16. According to Bush Hog, "the Court had chosen not to issue a Request for International Assistance pursuant to the Hague convention, as ANZ had requested in its "guidance" motion (Doc. 119 .. . at 6)." (Doc. 193 at 12). The undersigned did not actually address, and frankly did not even consider at that time, any request for international assistance by ANZ when it deliberated about ANZ's motion for guidance together with three motions then pending from Bush Hog. See Doc. 154, the Order of September 9, 2010.
17. Mr. Speagle testified during the January 11th, 2012 hearing that he was just copying the defendants' efforts in this regard, which had been successful. Mr. Speagle was referring to the Order entered on July 9, 2010 (doc. 131) granting Bush Hog's motion (doc. 111) for issuance of certain Requests for International Assistance pursuant to the Hague Convention and those specific Requests so issued (docs. 132-136).
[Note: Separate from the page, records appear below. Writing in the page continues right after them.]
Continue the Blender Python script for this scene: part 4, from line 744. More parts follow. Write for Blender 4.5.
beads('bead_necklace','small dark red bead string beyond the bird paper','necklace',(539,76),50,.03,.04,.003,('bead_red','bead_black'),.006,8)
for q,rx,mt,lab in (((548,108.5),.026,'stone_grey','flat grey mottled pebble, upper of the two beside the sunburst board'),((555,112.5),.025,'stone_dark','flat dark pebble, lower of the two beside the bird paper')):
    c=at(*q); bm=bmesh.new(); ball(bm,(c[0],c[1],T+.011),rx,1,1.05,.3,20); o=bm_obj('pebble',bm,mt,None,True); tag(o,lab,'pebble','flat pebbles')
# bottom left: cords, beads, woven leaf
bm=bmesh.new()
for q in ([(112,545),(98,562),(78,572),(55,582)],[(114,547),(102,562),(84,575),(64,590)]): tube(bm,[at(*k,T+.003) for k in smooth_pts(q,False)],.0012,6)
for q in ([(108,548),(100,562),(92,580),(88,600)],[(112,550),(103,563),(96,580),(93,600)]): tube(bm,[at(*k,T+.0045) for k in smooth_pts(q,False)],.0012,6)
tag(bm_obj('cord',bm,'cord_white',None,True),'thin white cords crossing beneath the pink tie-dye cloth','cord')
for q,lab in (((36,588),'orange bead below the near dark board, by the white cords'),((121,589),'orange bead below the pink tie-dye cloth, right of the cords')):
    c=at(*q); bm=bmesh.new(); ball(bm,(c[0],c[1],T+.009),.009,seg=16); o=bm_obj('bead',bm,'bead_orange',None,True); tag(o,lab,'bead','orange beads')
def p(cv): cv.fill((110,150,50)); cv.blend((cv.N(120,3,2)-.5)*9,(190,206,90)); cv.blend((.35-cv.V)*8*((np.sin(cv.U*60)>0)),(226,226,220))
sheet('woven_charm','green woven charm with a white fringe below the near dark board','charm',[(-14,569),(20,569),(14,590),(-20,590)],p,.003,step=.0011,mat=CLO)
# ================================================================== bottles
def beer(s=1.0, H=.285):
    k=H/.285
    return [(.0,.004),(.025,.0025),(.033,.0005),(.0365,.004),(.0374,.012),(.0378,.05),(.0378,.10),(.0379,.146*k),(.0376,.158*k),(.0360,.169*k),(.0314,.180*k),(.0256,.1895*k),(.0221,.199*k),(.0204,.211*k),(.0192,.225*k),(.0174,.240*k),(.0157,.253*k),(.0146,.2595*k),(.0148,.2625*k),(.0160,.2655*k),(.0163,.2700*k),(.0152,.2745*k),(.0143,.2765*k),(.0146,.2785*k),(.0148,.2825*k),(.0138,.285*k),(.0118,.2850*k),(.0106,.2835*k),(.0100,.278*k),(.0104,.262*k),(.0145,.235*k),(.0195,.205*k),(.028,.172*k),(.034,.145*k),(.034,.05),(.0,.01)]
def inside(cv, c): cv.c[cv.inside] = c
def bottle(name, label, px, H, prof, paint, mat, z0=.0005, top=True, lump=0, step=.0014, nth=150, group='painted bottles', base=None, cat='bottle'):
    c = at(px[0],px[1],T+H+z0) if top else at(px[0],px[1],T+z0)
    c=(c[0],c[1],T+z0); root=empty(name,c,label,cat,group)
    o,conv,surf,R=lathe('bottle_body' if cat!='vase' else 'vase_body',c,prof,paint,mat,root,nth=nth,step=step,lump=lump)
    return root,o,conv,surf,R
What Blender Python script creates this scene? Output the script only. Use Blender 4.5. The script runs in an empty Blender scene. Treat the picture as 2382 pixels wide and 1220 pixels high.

18. Mr. Speagle's first motion to dismiss (doc. 194) was filed on May 4, 2011, two days following the filing of Bush Hog's motion for sanctions (docs. 192-193). This first motion was denied on May 6, 2012, based in part on the finding that, "[i]n view of his limited role throughout this litigation, it is at best questionable that Mr. Zakaria has appeared for ANZ within the meaning of Local Rule 83.5(h)" and on the fact that, "[i]nasmuch as the ANZ corporations are considered artificial entities which cannot appear in federal court pro se, the withdrawal of Mr. Speagle and his firm would leave the plaintiffs essentially unrepresented. (Doc. 198 at p.3, ¶ 1).
19. Effective December 1, 2009, the time for filing written objections was extended to "14 days after being served with a copy of the recommended disposition[.]" Fed.R.Civ.P. 72(b)(2).